Remember The Shiny New Lunch Box (and the same old sandwich)?
By Jan Norris - The Palm Beach Post - 08/15/2002
Bet you can remember your lunch box. You may not remember what was packed in it, but you can recall in vivid color what cowboy, astronaut, teenybopper idol or TV character was embossed and printed on the tin lid.
I'm reminded of them every time school starts up, which it did in our area this week.
Looking at the lunch boxes was one of the best parts of school shopping. I always wanted a new one but never needed it - my mom took such good care of mine and saw to it that I did, too, that they never wore out.
Too bad mine was plain-Jane, with a basket of flowers on the front, compared with my friend's Popeye or my other friend's so-trendy Barbie box.
Theirs would be collectible today. Certain lunch boxes from the '50s to the '90s are bringing megabucks from those who consider them a compact look at American kiddie culture. A 1962 Dudley Do-Right box in excellent condition and complete with thermos bottle is worth about $1,150; a Jetsons dometop box from '63 would fetch $1,500, recent price guides show.
From the singing cowboys to the Partridge Family, from the Flintstones' Dino to Barney the purple dinosaur, and from NASA moon-shot scenes to Star Wars' Jabba the Hutt, what kids cared about is all there in mostly square, tin, full-color glory. (For a lunch date with the past, check out the web site www.lunchboxpad.com)
Today, it's hard not to pity kids who carry their lunches in plain canvas backpacks. I know it's the style, and any self-respecting, third-grader sees the Cartwright brothers on a Bonanza lunch box as totally uncool. But for us, it was nice to have enough innocent, bold faith in our heroes to tote metal boxes emblazoned with their faces and think we were making a statement.
Still, while our lunch boxes looked good, what was inside wasn't always good for us. Not that our moms were to blame - they seemed to be just as frustrated as today's lunch packers. I asked a few friends, and peanut butter and jelly, or bologna and cheese five days in a row seems to be the normal memory of the era; only the add-ins were different. Peanut butter cookies, Oreos, potato chips and celery sticks with peanut butter filling must have fed half of American school kids at the time.
Some moms got creative and put soup in the Thermos, but in South Florida, that was a rarity - our schools weren't air-conditioned.
The lunch had to compete with the cafeteria food, too. A lot of trading went down: Kids around my cafeteria traded their tuna sandwiches for the coveted beef-a-roni when they could find willing lunchmates. Some kids preferred the brownies in the cafeteria and would give away their Oreos and throw in a bag of chips to make the deal.

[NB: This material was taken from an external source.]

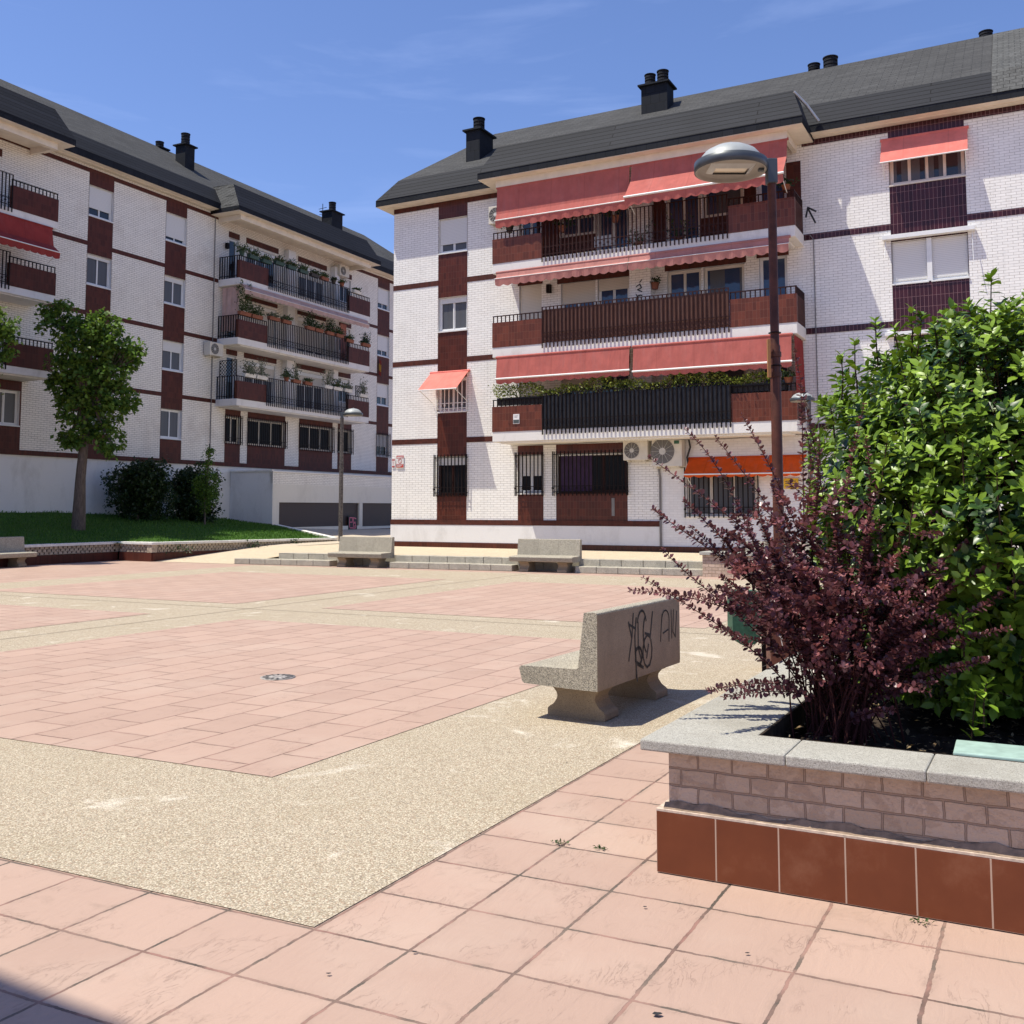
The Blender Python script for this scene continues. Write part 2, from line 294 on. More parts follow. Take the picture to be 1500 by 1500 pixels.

One unusual kid in our class loved green beans - he'd trade his entire lunch for the little dish of beans they served hot.
I remember watching my next-door neighbor pack four lunches, assembly-line fashion, in 10 minutes on a Sunday night for her brood. She set out 10 slices of bread, smeared them all with butter and put a slice of baloney on each one. A slice of American cheese and a little mustard right down the line. Then the second slice of bread, and she wrapped the sandwich neatly in waxed paper.
An apple for each box, a fistful of potato chips bagged from the huge Charles Chips can, and the lunches were complete for four. The three girls each got one sandwich, the boy, two.
They were stored in the fridge overnight. During a death in the family, I stayed with them and got the same lunch. The potato chips tasted like apples because of her method - these were the days before air-tight baggies and plastic lunch containers.
A little lunchtime history for you: Congress passed the National School Lunch Program Act in 1946. Schools were given money to help feed needy students and ensure that every child had a hot meal once a day. That's now been built upon so that breakfast and even after-school snacks are available at most schools as well as lunch.
The lunch program cut into lunch box-carrying. It became "cool" to eat at the cafeteria rather than out of a box. The variety was better, too. But lunch boxes didn't go away. It was still cheaper to feed a large family with homemade lunches.
When the lunch box changed from tin to vinyl sometime in the early '60s, and then to ecologically correct washable cloth bags in the '80s, the printed lunch box sales took a dive, except among the kindergarten crowd.
But the "retro" movement and nostalgic Baby Boomer parents have brought back the printed box. They're tracking down old ones and using the retro-new ones for their own lunches - though the safe-food canvas bags are packed inside, with gel packs.
And now, instead of PB&J, and bologna and cheese, we're packing fruit and brie with baguette, or a pasta dish with fresh tomatoes, or a tortilla wrap of fresh tuna, greens and balsamic vinaigrette. And, to drink, some bottled water.
Times do change, and change us as well.